Mientras más pasa el tiempo, más rápido pasa. El concepto, que en Occidente es aplicable tanto a la vida de un ciudadano como a la de naciones enteras, resulta irrelevante en el contexto islámico. Más exactamente, en las sociedades musulmanas contemporáneas, salvo minuciosas excepciones, sucede a la inversa: mientras más pasa el tiempo, más vuelve sobre sus pasos.
Fruto de esta contradicción histórica, el Islam se debate víctima de su incapacidad para adoptar un marco civilizado de convivencia. En tanto habita edades difuntas, redecoradas en su retina política, el fundamentalismo islámico reacciona al avance de la modernidad – representada por Occidente y, en particular, por Estados Unidos – con la desesperación del jeque que ve la continuidad de su harén en peligro. La adopción por las sociedades fundamentalistas de un fascismo de corte teócrata, rehén de su retraimiento cultural, es una realidad que ya no puede ser soslayada. Se trata de comunidades inflexibles, minusválidas, que echan mano a la muleta del extremismo con tal de disimular su renqueo.

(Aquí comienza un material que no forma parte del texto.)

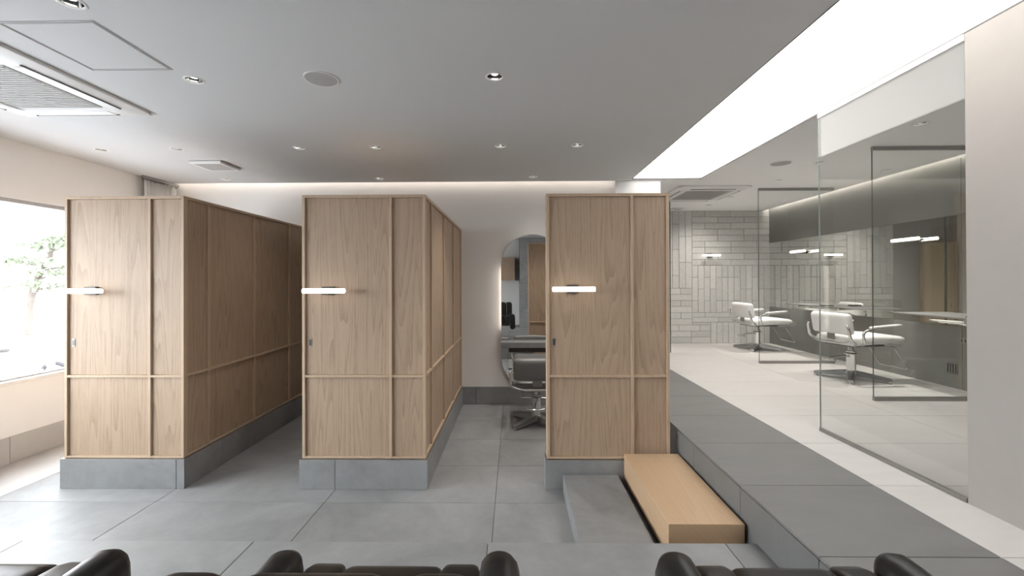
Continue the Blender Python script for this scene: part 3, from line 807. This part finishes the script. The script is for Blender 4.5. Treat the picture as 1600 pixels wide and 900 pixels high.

Como recientemente señalara Christopher Hitchens, lo que el Islam abomina de la civilización occidental no es lo que disgusta al autotitulado progresismo, que insiste en ponerle la cola al burro con los ojos vendados. La discriminación por sexo y credo – que a ratos adquiere la forma del asesinato en masa –, de las mujeres y los homosexuales y los católicos y los judíos y los ateos, el rechazo a la diferencia y la imposición por la fuerza de una moralidad enajenante, son algunas de las prioridades de un integrismo empeñado en la satanización de Occidente. El fundamentalismo no sólo aporta diferencias culturales – eufemismo más o menos elegante con que maquillar su esencia reaccionaria –, sino obsesivamente excluyentes.